Anyhoo, what was your September reading like? Read any of these ones before? I'd love to chat about them if you have!


  1. I also just finished The Hate U Give and really appreciated and enjoyed it. I didn't notice the swearing so much in the print version, so I'm really glad I didn't attempt this one on audio.

    1. Yes, it is so good! But, yeah, not one I recommend on audio. I wish I could've read it in print too, to skim over the cursing.

  2. Oooo, I was about to make the same comment about the swearing/language issue probably being worse on audio...I can only imagine how Backman's would have read, and I haven't picked up That Hate U Give yet!

    1. Let me know if you do read The Hate U Give! I thought it was really interesting, and I'm so curious to know what other people think of it.

  3. I've read and enjoyed ALL the dragon books, but I spread them out over a number of years. There is never much romance in them -- the relationship between Lawrence and Temeraire is super engrossing and he never really takes time to expand. But the history stuff is fun, and then she drags them all over the world in later books, so that's interesting.

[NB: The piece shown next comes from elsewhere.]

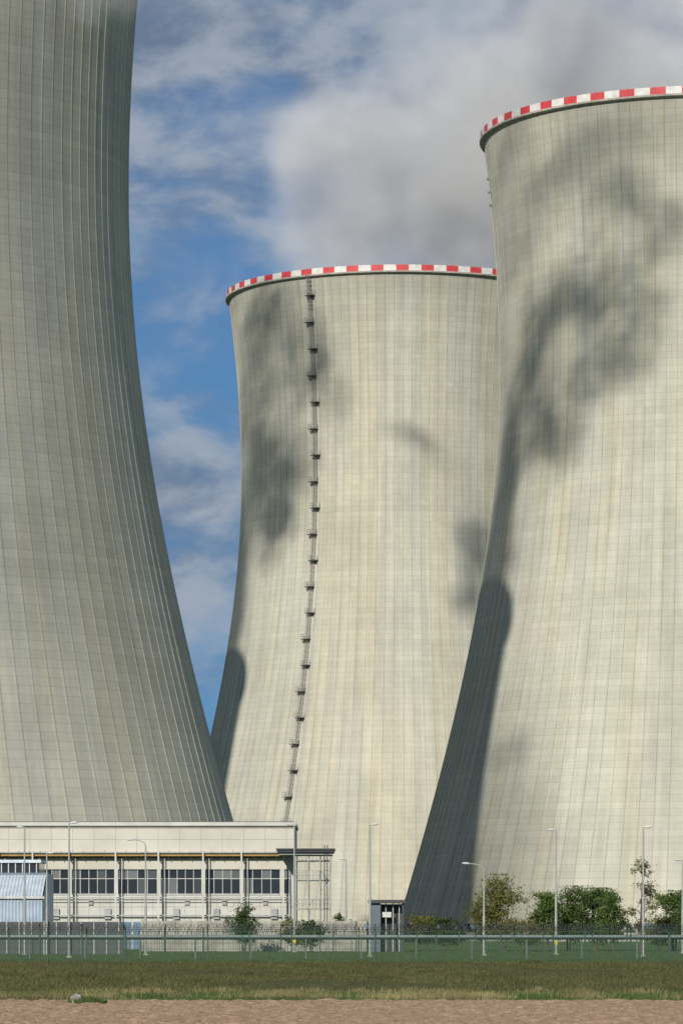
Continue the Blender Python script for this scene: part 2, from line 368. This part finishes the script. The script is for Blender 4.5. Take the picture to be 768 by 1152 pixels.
def blades(name,n,y0,y1,h0,h1,wd,mat,clump=None):
    y=RNG.uniform(y0,y1,n); x=RNG.uniform(-1,1,n)*y*.115
    if clump:
        cx=RNG.uniform(-1,1,clump)*y1*.115; cy=RNG.uniform(y0,y1,clump); i=RNG.integers(0,clump,n)
        s=RNG.uniform(.15,.6,clump)[i]; x=cx[i]+RNG.normal(0,1,n)*s; y=cy[i]+RNG.normal(0,1,n)*s*.6
    h=RNG.uniform(h0,h1,n); a=RNG.uniform(0,math.pi,n); lx=RNG.normal(.05,.35,n)*h; ly=RNG.normal(0,.3,n)*h
    dx=np.cos(a)*wd; dy=np.sin(a)*wd*.5
    V=np.zeros((n,3,3)); V[:,0]=np.stack([x-dx,y-dy,-.03*np.ones(n)],-1); V[:,1]=np.stack([x+dx,y+dy,-.03*np.ones(n)],-1); V[:,2]=np.stack([x+lx,y+ly,h],-1)
    return tris_object(name,V,mat)
mga=leafmat('grass_bank',(.052,.068,.024),(.12,.108,.048),.15); mgd=leafmat('grass_dry',(.32,.265,.14),(.17,.165,.07)); mgg=leafmat('grass_green',(.05,.095,.024),(.10,.135,.045))
blades('bank_grass',90000,142,264,.07,.18,.035,mga)
blades('bank_grass',7000,150,262,.18,.34,.035,mga,160)
blades('verge_grass',30000,126.3,142,.04,.12,.02,mgg)
blades('dry_grass',9000,127,133,.10,.34,.016,mgd,55)
blades('dry_grass',2500,138,144,.10,.28,.02,mgd,24)
blades('lawn_grass',30000,268,420,.05,.14,.04,mgg)
n=5000; c=np.stack([RNG.uniform(-16,16,n),RNG.uniform(88,126,n),np.full(n,.02)],-1); s=RNG.uniform(.012,.045,n)[:,None]
d=RNG.normal(0,1,(n,4,3)); d/=np.linalg.norm(d,axis=2,keepdims=True); V=c[:,None]+d*s[:,None]
tet=V[:,[[0,1,2],[0,2,3],[0,3,1],[1,3,2]]].reshape(-1,3,3)
tris_object('soil_clods',tet,simple('soil_clod',(.32,.22,.15),1,var=.3,scale=2))
mston=simple('weathered_stone',(.22,.215,.19),.95,var=.35,scale=9)
mb=MB(); mb.obox((0,0,.12),(.17,0,.02),(0,.15,0),(-.01,0,.15),mston); mb.obox((.03,.01,.28),(.11,0,-.01),(0,.1,0),(0,.0,.03),mston)
o=mb.obj('concrete_marker_stone',None,((86-384)/4300*121,121,0)); bv=o.modifiers.new('b','BEVEL'); bv.width=.03; bv.segments=2
n=900; y=RNG.normal(121,.12,n); x=RNG.normal((97-384)/4300*121,.24,n); h=RNG.uniform(.05,.28,n); a=RNG.uniform(-.03,.03,n)
V=np.stack([np.stack([x-.02,y,0*x],-1),np.stack([x+.02,y,0*x],-1),np.stack([x+RNG.normal(0,.1,n),y+a,h],-1)],1); tris_object('weed_tuft',V,mgg)
# ---------------------------------------------------------------- helper
def wx(px,D): return (px-384)/F*D
def wz(py,D): return EYE+(1044-py)/F*D
# ---------------------------------------------------------------- industrial building
mwall=simple('cream_panel_wall',(.50,.48,.415),.75,var=.10,scale=.25)
mwall2=simple('white_panel_wall',(.50,.495,.455),.7,var=.13,scale=.4)
mjoint=simple('panel_joint',(.28,.27,.24),.8)
mglass,t,b=newmat('window_glass'); g=t.new('ShaderNodeNewGeometry')
c=t.mix(t.ramp(g.outputs['Random Per Island'],.55,.9),(.025,.032,.038),(.16,.17,.17)); t.l.new(c,b.inputs['Base Color']); b.inputs['Roughness'].default_value=.12
mframe=simple('window_frame',(.50,.50,.48),.5)
mpipe=simple('ochre_pipe',(.38,.24,.07),.5); mroof=simple('bitumen_roof',(.09,.09,.09),.9)
mgrey=simple('grey_paint',(.30,.31,.31),.6)
D=430.; S=D/F
def bx(mb,px0,px1,py0,py1,y0,y1,m): mb.box(wx(px0,D),wx(px1,D),y0,y1,wz(py1,D),wz(py0,D),m)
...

    I probably have a far higher acceptance of swearing in books (barely noticed it in THUG), but even I have trouble dealing with it in audio form! I remember one time driving across country (with kids!) and putting in a John Green book and then almost breaking a finger trying to push it back out of the car DVD player. Wow. I mean, the kids were all watching a movie or something, but it just wasn't on.

    1. Yeah, there's a major difference being reading and hearing swearing (don't know how old your kids are, but yeah, John Green isn't particularly family-friendly stuff). And I don't know if I'll continue with the Temeraiare books, but I do think that's pretty interesting that the relationship between man and dragon supplants all other relationships in his life. The writing was really great though.